Social justice: Since it took charge over the summer, Al-Beblawi’s technocratic government has taken several policy measures in the direction of social justice that will also up the state’s expenditure bill.
Besides setting a minimum wage of LE1,200 in the public sector, it has introduced a 10 per cent increase in pensions with a minimum hike of LE50 in addition to raising the income tax exemption bar to LE12,000 annually.
The government may be trying not to introduce socially painful measures, but it does not seem to be good at making living conditions better. According to the Central Agency for Public Mobilisation and Statistics (CAPMAS), the poverty rate in Egypt has increased to 26.1 per cent, which means that the number of those living on less than LE10 per day has increased by one per cent of the population over a year.
The standard of living became even worse as a result of the inflation rate spiking, especially in the fruit and vegetables categories. Egypt’s unemployment rate also jumped to 13.4 per cent in the third quarter of 2013, compared to less than 10 per cent before the 25 January Revolution.

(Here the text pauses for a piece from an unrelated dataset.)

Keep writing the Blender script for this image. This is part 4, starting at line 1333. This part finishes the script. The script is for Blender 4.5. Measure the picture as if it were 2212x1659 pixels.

With a quarter of the population living in poverty, it is clear that the current economic crisis has compounded the more long-standing patterns of social deprivation that contributed to the fall of Mubarak in 2011, stated a fact sheet issued by the Egyptian Centre for Economic and Social Rights, a local NGO.
According to this fact sheet, consumer prices for food and beverages increased by 16.3 per cent between January 2010 and September 2013, a steeper rate than the overall consumer price index. Prices for items such as vegetables and breads and cereals have also experienced particular spikes of 21.3 per cent and 16.3 per cent, respectively.
“This is having a serious impact on household consumption. The percentage of vulnerable households reporting that their income does not cover their monthly expenditures increased from 78.9 per cent in September 2011 to 88.9 per cent in March 2013,” the fact sheet noted.